Occhipinti, part II, and quaffing Malbec in the Bronx


The 2009 SP68 Occhipinti Frappato/Nero d’Avola entranced me from the first sip I took at a late lunch on a Friday afternoon at Chez Panisse in Berkeley. I bought it for 2B Sales in September, for 1B Sales last month (1B sits next to 2B and orders a bottle at a time), and for a new club member this past week, a gregarious security guard at the front desk of my building who has relatives in Marsala, Sicily and whose sister owns a house there.
My enthusiasm extended to wines from COS (the O is for Arianna Occhipinti’s uncle Guisto – the only firm basis for my interest), a producer based in Vittoria, a town near the southeast corner of Sicily. 1B Sales liked the SP68, and this week I picked her up a COS 2010 Frappato/Nero d’Avola blend aged in clay anphorae, the vessels in which wine was stored and transported in the ancient Mediterranean. A few other Sicilian producers use amphorae, is reputedly a little nervier and edgier than wines aged in oak. COS may feel more comfortable with the material because it ferments and ages its other wines in concrete rather than oak. (http://www.cosvittoria.it/english/vini_pithos.htm)
I cracked open Occhipinti’s 2008 Frappato last night with the MOME, who said he needed a few drinks to get him through a late shift at the Park Slope Food Coop, a relic of the neighborhood’s hippie past. Frappato gets little respect; the Oxford Companion to Wine gives it four lines in which the book dismisses it as a blending grape that should add “fruit and freshness to the more powerful Nero d’Avola.” 

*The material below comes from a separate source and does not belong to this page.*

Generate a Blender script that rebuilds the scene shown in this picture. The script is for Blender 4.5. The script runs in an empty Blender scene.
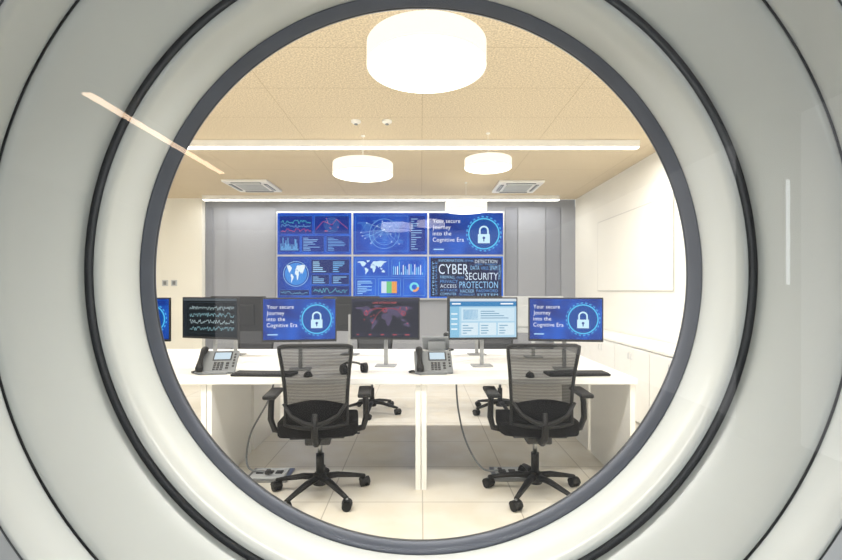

Occhipinti did a lot better than that. The first glass of her 2008 Frappato smelled and tasted of tannins and spice in a balanced, very attractive way, and twenty minutes in the refrigerator brought out some cherry, which was also controlled. The store recommended serving this with cured ventresca, or tuna belly, which sadly was not to be found in Park Slope, but pizza and some Middle Eastern vegetarian food with a little chili pepper worked well. This wine like the 2009 SP68 left an impression of freshness and liveliness.  
Johnny Bronx isn’t about to put tuna guts into his belly. He likes a good steak grilled rare and a robust red wine to match. JB also wants that robust red to be affordable, which means he likes Malbecs from Argentina. He purchased a few of them in December and wanted two more this week, but the store was out, and MFWC returned with another affordable Malbec, the 2009 Terra Rosa.
Malbec is a French grape that may be used in red Bordeaux along with Cabernet Sauvignon, Cabernet Franc, Merlot, Petit Verdot, Malbec and Carménère. But it fell out of favor in Bordeaux, where plantings fell by 70% between 1970 and 2000. It’s still predominant in Cahors, a town about 150 miles east of Bordeaux, but it’s now most closely associated in the American wine drinker’s mind with Argentina, where it’s become the dominant red grape and one commonly used in single-varietal wines. Another erstwhile MFWC member was quite fond of Cuma’s $12 Malbec. Judging by the Wine Library website (WL is the largest wine story in the country), it’s hard to spend more than $30 on an Argentine Malbec, which is just fine with Johnny Bronx.